I am currently working on writing the separate essays for the colleges I want to apply to, but I am confused and stuck on how to write them. Should they be more informative and formal, or should I write it as if I am telling a story, similar to the Common App essays? For instance, Emory University asks, “If you could go back in time, what advice would you offer yourself at the beginning of secondary/high school?”, and I am not sure if I should start by saying something like, “I would advise myself to…” or if I should start by explaining something that has happened to me during the year and leading on to a “Therefore,”.
Either way is perfectly fine, as long as your overall application answers (by showing, not telling) the real questions, which are:
“Why us?”
“How are you a match to our values and the kind of students we are looking for?”
“What will you contribute to campus and/or our wider community?”
“How will you benefit the most from our resources and what we have to offer?”

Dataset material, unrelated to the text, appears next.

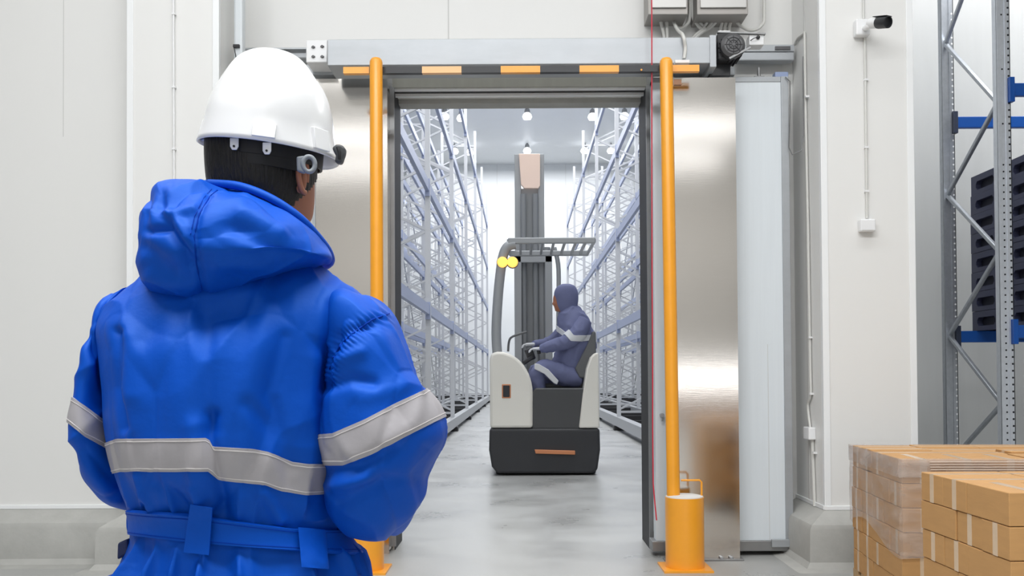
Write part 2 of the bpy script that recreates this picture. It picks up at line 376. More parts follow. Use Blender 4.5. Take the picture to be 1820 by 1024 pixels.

“Why should we pick you over every other applicant?”
I see, so either way I write it, I should be writing it in a way where I show them instead of tell them with the points you listed in mind. Thank you!
How would you show something instead of telling it? This is what I’m struggling with the most because I’m afraid that if I’m not direct and blunt with my answers that the admissions reader won’t get an accurate message that I’m trying to tell across.
Emory’s prompt is very helpful.
To give an example:
Telling an admissions officer that you are concerned about homelessness will not come off as very sincere if you’ve never volunteered at a shelter or soup kitchen (or only spent a total of one or two shifts there), right?
A bad essay would hype those two shifts, offer up a cliched lesson learned, profess your love and concern for the destitute in hopes of convincing the college you’re a great person.
But if your extracurricular list says you volunteered 150+ hours each year all four years at that shelter, you don’t have to say you care. They’ll know because your actions spoke louder than your words.
A good essay would then highlight a moment or a task that was important to you or a shelter guest who made an impression on you. This would reveal aspects of your personality that may not be demonstrated elsewhere on the application, but happen to match what the college values or is looking for.
If you have to be “direct and blunt” that could still be okay. But do give careful thought as to what the rest of your application is not saying about you that needs to be said, and why it might not be clearly sending the message you want it to.